Die Klägerin hat als Grund für die Errichtung der K-AG angegeben, daß sich die SA in Belgien geweigert habe, die Klägerin unmittelbar mit X-Erzeugnissen zu beliefern. Die Klägerin habe deshalb, um die Produkte der SA weiterhin zu günstigen Konditionen beziehen zu können, die K-AG mit Sitz in der Schweiz einschalten müssen. Auch unter Berücksichtigung der Preisaufschläge der K-AG sei es für die Klägerin vorteilhafter gewesen, die X-Erzeugnisse von der K-AG zu beziehen, als von der R-GmbH in der Bundesrepublik. Sollte dieses Vorbringen zutreffen, könnte die Errichtung der K-AG nicht als rechtsmißbräuchlich angesehen werden.
Das FG wird die erforderlichen Feststellungen zu dieser Frage nachholen müssen.
3. Sollten die Feststellungen des FG dazu führen, daß die Zwischenschaltung der K-AG nicht als rechtsmißbräuchlich zu beurteilen ist, so können die bei der K-AG angefallenen Gewinne nicht bei der Klägerin erfaßt werden. Das FG wird dann allerdings noch prüfen müssen, ob die Zahlungen, die die Klägerin im Zusammenhang mit den Warenlieferungen an die AG geleistet hat, in vollem Umfang betrieblich veranlaßt und damit Betriebsausgaben sind. Dabei kann die betriebliche Veranlassung für die gesamten im Zusammenhang mit Warenlieferungen geleisteten Zahlungen nicht schon allein deshalb bejaht werden, weil die K-AG tatsächlich Waren verkauft hat. Erforderlich ist vielmehr, daß die gesamten Zahlungen dem Grunde und der Höhe nach deshalb geleistet worden sind, um die Waren zu erlangen. Dabei ist die Möglichkeit, daß die Zahlungen teilweise aus anderen, außerbetrieblichen Gründen geleistet worden sind, dann ernsthaft in Betracht zu ziehen, wenn der Sachverhalt außergewöhnlich ist und eine Zahlung aus anderen Gründen möglich erscheinen läßt (vgl. auch BFH-Urteile vom 24. Juni 1982 IV R 151/79, BFHE 136, 375, BStBl II 1982, 751, und vom 6. August 1985 VIII R 280/81, BFHE 144, 386, BStBl II 1986, 17).

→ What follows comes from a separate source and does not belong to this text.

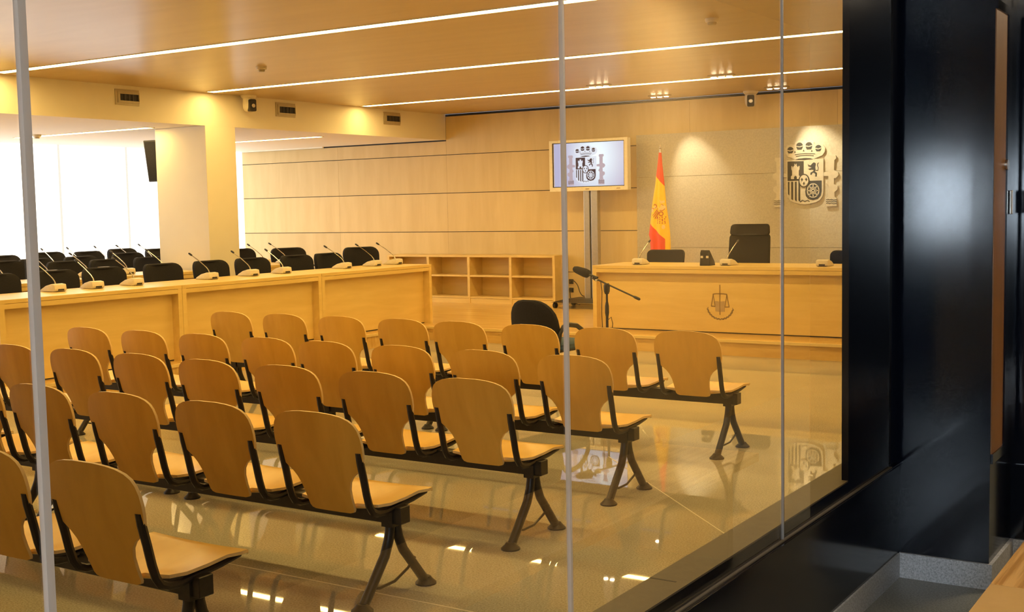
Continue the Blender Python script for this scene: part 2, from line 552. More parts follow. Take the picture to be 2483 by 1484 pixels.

Ist aber die Möglichkeit ernsthaft in Betracht zu ziehen, daß die Zahlungen im Zusammenhang mit Warenlieferungen teilweise nicht zur Erlangung der Ware, sondern aus anderen Gründen geleistet wurden, so ist auch zu berücksichtigen, daß der Steuerpflichtige die objektive Beweislast für die betriebliche Veranlassung von Minderungen des Betriebsvermögens trägt, die er in seiner Buchführung als Betriebsvermögen ausgewiesen hat (BFH-Urteil vom 24. Juni 1976 IV R 101/75, BFHE 119, 164, BStBl II 1976, 562).